Direction:
Identify the lines containing the word "wide". Copy each one.

Excerpted records:

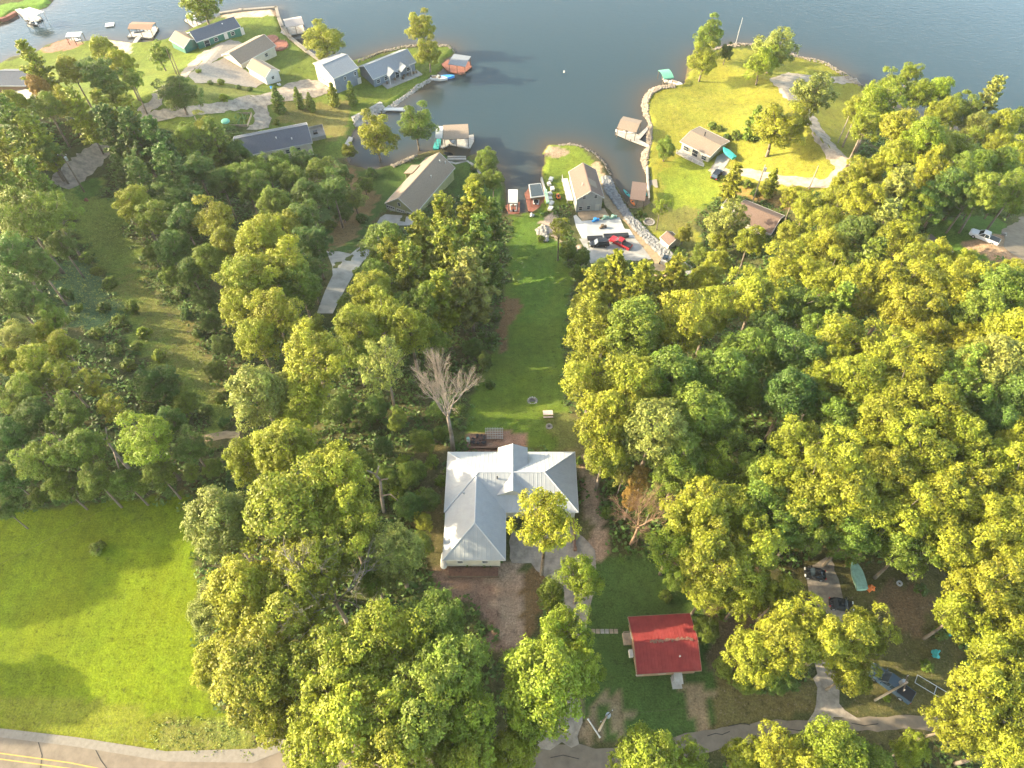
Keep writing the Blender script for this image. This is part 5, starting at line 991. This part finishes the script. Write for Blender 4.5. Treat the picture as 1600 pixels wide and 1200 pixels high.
# trees just outside the frame, whose shadows fall into it
for x,y,r,k,c in [(-105,47,6,'b','G'),(-118,53,7,'b','Y'),(-112,42,6,'b','G'),(-96,27,4.5,'b','G'),(-110,29,5,'b','Y'),(-103,24,4.5,'b','Y'),(-122,27,5,'b','G'),(-92,52,5,'b','G'),(-110,62,6,'b','D'),(-125,75,6,'b','D'),
  (-150,150,7,'b','G'),(-135,84,5,'b','D'),
  (85,60,6,'b','Y'),(100,80,6,'b','Y'),(115,100,6,'b','Y'),(88,40,6,'b','Y'),(80,20,6,'b','Y'),(40,2,5,'b','L'),(0,4,5,'b','Y')]:
    X,Y,_z=proj(x,y,8+HT(x,y)); o=tree(X,Y,30,k,c,world=(x,y),rad=r)
ORD=['','second nearest','third nearest','fourth nearest','fifth nearest','sixth nearest','seventh nearest','eighth nearest','ninth nearest','tenth nearest','eleventh nearest','twelfth nearest']
def label_trees():
    gr={}
    for e in TREES:
        o,px,py,r,k,c=e; l=min(LM,key=lambda q:(q[1]-px)**2+(q[2]-py)**2); dx,dy=px-l[1],py-l[2]
        if abs(dx)>abs(dy): s='right of' if dx>0 else 'left of'
        else: s='in front of' if dy>0 else 'beyond'
        gr.setdefault((l[0],s,k,c),[]).append((dx*dx+dy*dy,o))
    for (l,s,k,c),v in gr.items():
        v.sort(key=lambda q:q[0])
        for i,(d,o) in enumerate(v):
            sfx='' if len(v)==1 else (', the nearest one' if i==0 else ', the '+(ORD[i] if i<12 else str(i+1)+'th nearest'))
            o['label']=TN[c]+' '+KN[k][1]+' '+s+' '+l+sfx
label_trees()
# dead trees
def grow(mb,p,d,L_,r_,lv,rn,twist=.5,n=6):
    q=p+d*L_; mid=p+d*L_*.5+Vector([rn.uniform(-1,1) for _ in range(3)])*L_*.06
    mb.path([p,mid,q],[r_,r_*.85,r_*.68],n)
    if lv==0: return
    k=3 if rn.random()<.55 else 2
    for i in range(k):
        v=Vector([rn.uniform(-1,1) for _ in range(3)]); nd=(d+v*twist+Vector((0,0,.12))).normalized(); st=q if i<2 else mid
        grow(mb,st,nd,L_*rn.uniform(.66,.85),r_*.62,lv-1,rn,twist,max(4,n-1))
def dead(name,label,px,py,h,seed,m,lean=(0,0),trunk=.4,r0=.3,lv=6,L0=.2,twist=.55):
    rn=random.Random(seed); p=G(px,py); t=thing(name,label,'tree',p)
    tb=MB(); top=Vector((lean[0]*h*trunk,lean[1]*h*trunk,h*trunk)); tb.path([Vector((0,0,-.5)),top*.5+Vector((.1,0,0)),top],[r0*1.3,r0,r0*.8],9); tb.build('trunk',m,t,True)
    bb=MB()
    for i in range(4):
        a=i*1.57+rn.uniform(-.4,.4); d=Vector((math.cos(a)*(.30 if twist<.4 else .6)+lean[0],math.sin(a)*(.30 if twist<.4 else .6)+lean[1],1)).normalized(); grow(bb,top,d,h*L0,r0*.55,lv,rn,twist)
    bb.build('branches',m,t,True); return t
dead('dead_tree','tall leafless dead tree with bleached trunk behind the white roofed house',708,703,25,5,'pale_bark',(-.015,0),.40,.32,7,.135,.30)
dead('dead_tree','bare tangled dead tree lying among the green crowns left of the red dirt yard',548,985,19,9,'pale_bark',(-.05,.1),.45,.26,5,.2,.7)
dead('dead_tree','orange dying tree with bare reddish twigs above the cabin lawn',985,850,15,12,'deadbrown',(.05,.0),.4,.2,7,.14,.5)
def snag(label,pts,m='pale_bark',extra=()):
    p=G(*pts[0][:2]); t=thing('dead_snag',label,'tree',p); mb=MB(); P_=[]
    for x,y,up in pts: q=G(x,y,up); P_.append(q-p)
    n=len(P_); mb.path(P_,[.32*(1-.75*i/(n-1)) for i in range(n)],7); mb.build('trunk',m,t,True)
    for e in extra:
        b=MB(); Q=[G(x,y,up)-p for x,y,up in e]; b.path(Q,[.14,.10,.05][:len(Q)],6); b.build('branch',m,t,True)
snag('twisted grey broken snag standing in undergrowth left of the white roofed house',[(600,800,0),(596,775,3),(594,750,6),(585,740,8),(573,735,9.5)],extra=[[(596,775,3),(610,772,4),(622,782,4.5)],[(594,750,6),(606,748,7)],[(588,742,8),(592,728,9.5)]])
snag('bleached dead snag leaning out of the woods above the open field',[(205,735,0),(192,722,2),(178,705,4),(168,690,6),(165,668,8)],extra=[[(178,705,4),(186,733,2.5)],[(168,690,6),(158,684,7.5),(150,690,8)]])
# undergrowth: leafy ground layer through the woods
r=np.random.default_rng(99)
cand=np.where(FOREST&(PX>-150)&(PX<1750)&(PY>100)&(PY<1350)&(~bad)&(hx>-190)&(hx<190)&(hy>=0)&(hy<330))[0]
sel=r.choice(cand,min(len(cand),15000),replace=False); Cs=[];Ns=[];cv=[]
for i in sel:
    n_=12; rr=r.uniform(.5,1.3); w_=ell(n_,r); w_[:,2]=np.abs(w_[:,2]); Cs.append(np.array([hx[i],hy[i],hz[i]])+r.normal(0,.4,3)*[1,1,0]+w_*rr*[1,1,.7]); Ns.append(w_*.5+[0,0,.8]); cv.append(np.full(n_,r.random()))
ume=leaves_mesh('undergrowth',np.concatenate(Cs),np.concatenate(Ns),.5,M['leaf'],1.3,.5,np.concatenate(cv),5)
uo=bpy.data.objects.new('undergrowth',ume); COL.objects.link(uo); uo.color=(.075,.125,.022,1); tag(uo,'low leafy undergrowth covering the forest floor between the trees','undergrowth',kind='stuff')
# rough weeds at the roadside and in the clearing
cand=np.where((inpoly(PX,PY,np.array([(240,1120),(400,1120),(400,1180),(230,1170)],float))|inpoly(PX,PY,np.array([(150,340),(190,330),(370,640),(340,690),(250,600),(130,400)],float))|inpoly(PX,PY,np.array([(70,440),(130,410),(200,500),(150,530),(80,490)],float)))&(~bad))[0]
sel=r.choice(cand,min(len(cand),2200),replace=False); Cs=[];Ns=[]
for i in sel:
    n_=8; w_=ell(n_,r)*r.uniform(.2,.7); w_[:,2]=np.abs(w_[:,2])*.6; Cs.append(np.array([hx[i],hy[i],hz[i]])+r.normal(0,.4,3)*[1,1,0]+w_); Ns.append(w_+[0,0,1.2])
ume=leaves_mesh('weeds',np.concatenate(Cs),np.concatenate(Ns),.17,M['leaf'],1.6,.7,None,6); uo=bpy.data.objects.new('weeds',ume); COL.objects.link(uo); uo.color=(.16,.20,.035,1)
tag(uo,'rough tufts of weeds along the road verge and ravine clearing','weeds',kind='stuff')
# ------------------------------------------------------------ haze in the air over the lake
hb=MB(); hb.box((0,1000,29),(3000,2500,152)); m=bpy.data.materials.new('haze'); m.use_nodes=True; N=m.node_tree.nodes; N.remove(N['Principled BSDF'])
pv=N.new('ShaderNodeVolumePrincipled'); pv.inputs['Color'].default_value=(.93,.95,1,1); pv.inputs['Density'].default_value=.00006; pv.inputs['Anisotropy'].default_value=.2
m.node_tree.links.new(pv.outputs[0],N['Material Output'].inputs['Volume']); tag(hb.build('haze',m),kind='stuff')
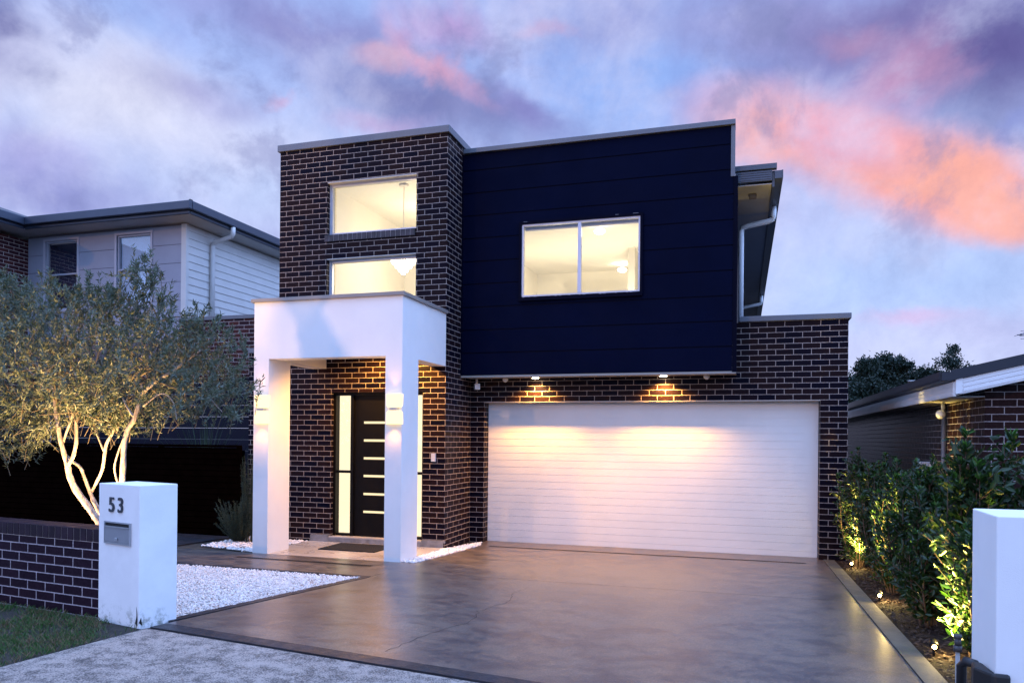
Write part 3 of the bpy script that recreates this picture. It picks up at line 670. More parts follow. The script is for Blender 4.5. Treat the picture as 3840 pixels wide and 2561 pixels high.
bw_ = MB(); bw_.wall(-11.0, -6.86, 2.86, 6.06, YL+.012, YL+.15, [W1, W2]); bw_.build('backing_wall', mat('board_gap', (.15, .13, .14), .8), nb)
sd_ = MB(); z = 2.9; i = 0
while z < 6.03:
    z1 = min(z+.159, 6.04); vs = [(-6.75, YL+.02, z), (-6.75, 9, z), (-6.766, 9, z1), (-6.766, YL+.02, z1), (-6.765, YL+.02, z), (-6.765, 9, z), (-6.79, 9, z1), (-6.79, YL+.02, z1)]
    sd_.add(vs, [(0, 1, 2, 3), (0, 4, 5, 1), (4, 7, 6, 5), (0, 3, 7, 4), (3, 2, 6, 7)]); z = z1
sd_.build('weatherboard_wall', M_weather, nb); B(-6.86, -6.74, YL-.012, YL+.07, 2.9, 6.04).build('corner_post', M_weather, nb)
for w, g in ((W1, (.02, .03, .07)), (W2, (.55, .66, .82))):
    fm = MB(); q = .05
    fm.box(w[0]-q, w[1]+q, YL-.02, YL-.001, w[3], w[3]+q); fm.box(w[0]-q, w[1]+q, YL-.035, YL-.001, w[2]-q, w[2]); fm.box(w[0]-q, w[0], YL-.02, YL-.001, w[2], w[3]); fm.box(w[1], w[1]+q, YL-.02, YL-.001, w[2], w[3])
    wi = fm.build('window', mat('window_trim', (.50, .47, .52), .5), nb)
    f2 = MB(); a, b, c, d = w; m_ = (c+d)/2+.02
    f2.box(a, b, YL+.02, YL+.07, d-.04, d); f2.box(a, b, YL+.02, YL+.07, c, c+.04); f2.box(a, a+.035, YL+.02, YL+.07, c+.04, d-.04); f2.box(b-.035, b, YL+.02, YL+.07, c+.04, d-.04); f2.box(a+.035, b-.035, YL+.015, YL+.065, m_-.018, m_+.018)
    f2.build('frame', mat('sash_frame', (.42, .42, .48), .4), wi)
    B(a+.035, b-.035, YL+.045, YL+.05, c+.04, d-.04).build('pane', M_glass, wi)
    B(a+.036, b-.036, YL+.09, YL+.10, c+.04, d-.04).build('blind', mat('roller_blind', g, .8, var=.03, spec=.3), wi)
# brick wing on the far left
B(-14, -11.0, -1.6, YL+.1, 0, 5.98).build('brick_wing', M_nbrick, nb)
# eaves, gutter, roof
M_ngut = mat('blue_grey_gutter', (.040, .052, .080), .4, .2, var=.05)
sf = MB(); sf.box(-10.5, -6.27, .83, YL+.1, 6.062, 6.075); sf.box(-6.86, -6.27, YL+.101, 9, 6.062, 6.075); sf.box(-14, -10.5, -2.1, YL+.1, 6.062, 6.075); sf.build('soffit', M_soffit, nb)
gu = MB(); gu.box(-10.52, -6.25, .795, .828, 6.06, 6.19); gu.box(-10.40, -6.16, .70, .79, 6.13, 6.30); gu.box(-6.268, -6.235, .83, 9.1, 6.06, 6.19); gu.box(-6.232, -6.145, .79, 9.1, 6.13, 6.30)
gu.box(-10.52, -10.49, -2.1, .79, 6.06, 6.19); gu.box(-10.48, -10.40, -2.1, .79, 6.13, 6.30)
gu.build('gutter', M_ngut, nb, bevel=.015)
M_tiles = mat('roof_tile', (.05, .05, .06), .6, var=.3, vscale=6)
rf = MB(); rf.add([(-10.45, .76, 6.28), (-6.2, .76, 6.28), (-6.2, 9, 6.28), (-10.45, 9, 6.28), (-8.3, 3.4, 6.98), (-8.3, 9, 6.98)], [(0, 1, 4), (1, 2, 5, 4), (3, 0, 4, 5)])
rf.add([(-14, -2.1, 6.28), (-10.42, -2.1, 6.28), (-10.42, 2.6, 6.28), (-14, 2.6, 6.28), (-12.2, .2, 6.95)], [(0, 1, 4), (1, 2, 4), (2, 3, 4), (3, 0, 4)])
rf.tube([(-6.24, .82, 6.30), (-8.3, 3.4, 7.0)], .055, 6); rf.tube([(-10.45, -2.0, 6.30), (-12.2, .2, 6.98)], .055, 6); rf.build('roof', M_tiles, nb)
dp = MB(); dp.tube([(-6.19, 2.05, 6.12), (-6.19, 2.05, 5.98), (-6.23, 2.05, 5.93), (-6.62, 2.05, 5.84), (-6.69, 2.05, 5.80), (-6.70, 2.05, 5.74), (-6.70, 2.05, 3.0)], .05, 12); dp.build('downpipe', M_weather, nb)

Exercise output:
Keep writing the Blender script for this image. This is part 5, starting at line 991. This part finishes the script. Write for Blender 4.5. Treat the picture as 1600 pixels wide and 1200 pixels high.
Write part 3 of the bpy script that recreates this picture. It picks up at line 670. More parts follow. The script is for Blender 4.5. Treat the picture as 3840 pixels wide and 2561 pixels high.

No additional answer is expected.